Dimensionnement des buffers pour les routeurs IP de cœur de réseau
Le contrôle de congestion dans l’Internet repose principalement sur les mécanismes implémentés par TCP, auxquels s’ajoute une limite au débit des flots imposée par les débits d’accès. La perfor- mance des flots, et notamment du contrôle effectué par TCP, nécessite un dimensionnement correct des buffers au sein des routeurs de cœur de réseau, qui sont gérés en FIFO. La règle empirique de dimensionnement traditionnellement utilisée – dite du Bandwidth Delay Product (BDP) – montre ses limites avec l’accroissement constant des capacités des liens, et les contraintes techniques qui limitent la taille des buffers. D’abord mis en évidence par l’article de Appenzeller et al. [7], le problème du dimensionnement a depuis suscité une attention croissante. Dans ce chapitre, nous examinons le problème au vu de notre compréhension des caractéristiques du trafic, et de la performance du partage de bande passante statistique. Nous montrons au moyen d’un modèle analytique simple couplé aux résultats de simulations ns2 que, tandis qu’un buffer de taille équivalente au BDP n’est pas forcément nécessaire, la proposition récente de les réduire à quelques dizaines de paquets est certainement trop drastique. La taille nécessaire pour le buffer dépend de manière significative du débit crête exogène des flots multiplexés.

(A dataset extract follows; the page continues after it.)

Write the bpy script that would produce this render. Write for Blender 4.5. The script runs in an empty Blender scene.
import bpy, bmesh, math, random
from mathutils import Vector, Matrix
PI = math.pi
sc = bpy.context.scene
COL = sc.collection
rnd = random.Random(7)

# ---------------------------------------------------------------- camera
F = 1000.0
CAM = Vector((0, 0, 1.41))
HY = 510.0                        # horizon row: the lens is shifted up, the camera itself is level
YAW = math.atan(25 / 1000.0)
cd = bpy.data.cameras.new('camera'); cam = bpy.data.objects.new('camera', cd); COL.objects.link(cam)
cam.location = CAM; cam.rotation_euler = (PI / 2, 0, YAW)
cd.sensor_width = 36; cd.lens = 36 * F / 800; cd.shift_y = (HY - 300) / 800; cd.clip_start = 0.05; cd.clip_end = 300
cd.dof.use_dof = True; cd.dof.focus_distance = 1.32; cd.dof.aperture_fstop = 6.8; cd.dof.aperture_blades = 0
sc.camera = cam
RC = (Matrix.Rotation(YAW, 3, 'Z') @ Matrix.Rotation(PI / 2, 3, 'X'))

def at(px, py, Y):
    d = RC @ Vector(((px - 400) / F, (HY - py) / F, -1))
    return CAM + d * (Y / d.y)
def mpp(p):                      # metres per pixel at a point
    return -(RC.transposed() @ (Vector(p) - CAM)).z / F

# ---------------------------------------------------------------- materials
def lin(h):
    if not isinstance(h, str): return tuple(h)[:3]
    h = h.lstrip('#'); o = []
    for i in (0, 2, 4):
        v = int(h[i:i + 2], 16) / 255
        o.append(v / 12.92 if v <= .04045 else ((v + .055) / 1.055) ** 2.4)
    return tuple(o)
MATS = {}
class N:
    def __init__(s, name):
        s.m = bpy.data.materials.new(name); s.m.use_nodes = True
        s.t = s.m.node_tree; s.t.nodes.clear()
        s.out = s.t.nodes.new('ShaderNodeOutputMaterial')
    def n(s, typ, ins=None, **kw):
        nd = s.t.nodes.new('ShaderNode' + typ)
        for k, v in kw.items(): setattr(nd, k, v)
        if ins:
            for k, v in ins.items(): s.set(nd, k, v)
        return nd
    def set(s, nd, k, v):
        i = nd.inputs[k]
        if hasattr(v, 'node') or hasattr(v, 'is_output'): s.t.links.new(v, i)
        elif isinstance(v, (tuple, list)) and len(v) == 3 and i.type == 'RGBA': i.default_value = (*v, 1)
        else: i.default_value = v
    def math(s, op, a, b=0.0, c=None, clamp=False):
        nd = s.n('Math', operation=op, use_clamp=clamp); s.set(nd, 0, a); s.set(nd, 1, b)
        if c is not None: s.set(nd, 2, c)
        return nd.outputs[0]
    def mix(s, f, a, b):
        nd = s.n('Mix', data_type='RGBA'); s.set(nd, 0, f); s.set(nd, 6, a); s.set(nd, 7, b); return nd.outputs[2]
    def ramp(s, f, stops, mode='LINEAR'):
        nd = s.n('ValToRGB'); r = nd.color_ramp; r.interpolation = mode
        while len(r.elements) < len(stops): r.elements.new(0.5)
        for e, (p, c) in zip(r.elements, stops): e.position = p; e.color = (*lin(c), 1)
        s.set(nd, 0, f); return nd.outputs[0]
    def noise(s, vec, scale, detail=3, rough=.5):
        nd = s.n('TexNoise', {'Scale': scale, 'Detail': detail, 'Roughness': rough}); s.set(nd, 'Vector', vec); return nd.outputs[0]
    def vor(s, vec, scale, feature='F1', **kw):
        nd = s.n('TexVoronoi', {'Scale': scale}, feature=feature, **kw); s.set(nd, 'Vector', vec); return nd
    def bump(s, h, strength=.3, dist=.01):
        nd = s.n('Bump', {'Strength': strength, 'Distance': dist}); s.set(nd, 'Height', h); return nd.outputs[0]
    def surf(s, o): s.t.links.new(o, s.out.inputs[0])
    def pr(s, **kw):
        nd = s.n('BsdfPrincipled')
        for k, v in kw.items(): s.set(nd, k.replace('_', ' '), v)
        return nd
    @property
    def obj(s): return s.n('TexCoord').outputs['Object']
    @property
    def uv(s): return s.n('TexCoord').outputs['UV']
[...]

Le dimensionnement des buffers au sein des routeurs a reçu beaucoup d’intérêt récemment [7, 129, 163, 128, 49, 3, 2], avec notamment la remise en cause de la règle empirique dite du Bandwidth Delay Product initialement proposée par Villamizer et al. [149]. La réalisation de grand buffers est un défi technique pour des liens ayant des débits de plusieurs dizaines de gigabits par seconde. C’est un but pour l’instant inaccessible pour des routeurs purement optiques qui constitueront vraisemblablement la prochaine génération d’équipements. La pertinence de cette règle empirique est remise en cause au vu de l’évolution des capacités des liens de cœur de réseau et du volume de trafic transporté. Il serait par exemple moins coûteux d’accepter de sacrifier un petit pourcentage de l’utilisation, quitte à prévoir un supplément de bande passante. Lors des périodes de congestion, le lien est utilisé à 100% et des paquets s’accumulent dans le buffer. Comme nous l’illustrerons dans le chapitre suivant, sans différenciation, la présence de buffers importants est une source de délais et de gigue pour les flots streaming, aggravée par les émissions en rafales des flots TCP. Réduire la taille des buffers permettrait de mitiger ces problèmes. Les consé- quences d’une telle réduction sur la performance du trafic élastique restent un sujet d’étude, auquel nous consacrons une grande partie de ce chapitre. Néanmoins, un dimensionnement correct de ces buffers n’éliminera pas les pertes de paquets subies par les flots lors des instants de saturation du buffer causés par des rafales.
Avrachenkov et al. [9] présentent une analyse des performances de TCP en fonction de la taille du buffer. Une analyse par point fixe à partir d’un modèle assez complexe de TCP conclut sur l’inefficacité de buffers soit trop petits, soit trop grands. Elle est confirmée par des simulations ns-2. Si l’on se réfère à l’explication donnée précédemment pour justifier la règle du Bandwidth Delay Product, un buffer trop petit ne permet pas à TCP d’utiliser la totalité de la bande passante disponible (pendant les périodes où il n’émet pas de paquets), et il causera un fort taux de pertes étant souvent saturé. Réciproquement un buffer surdimensionné sera rarement vide et allongera les délais subis par les paquets, d’autant que la majorité des flots qui sont contraints par leur débit d’accès n’en profiteront pas. La règle du Bandwidth Delay Product nécessite de connaître le RTT moyen des flots sur le lien,qui n’est pas facile à caractérise. Les effets d’un sous-dimensionnement étant considérés plus graves (utilisation du lien, équité entre les flots) que ceux d’un surdimensionnement, il est fréquent de prendre une valeur moyenne pour le RTT de 200 à 250ms (de l’ordre du temps de propagation transatlantique).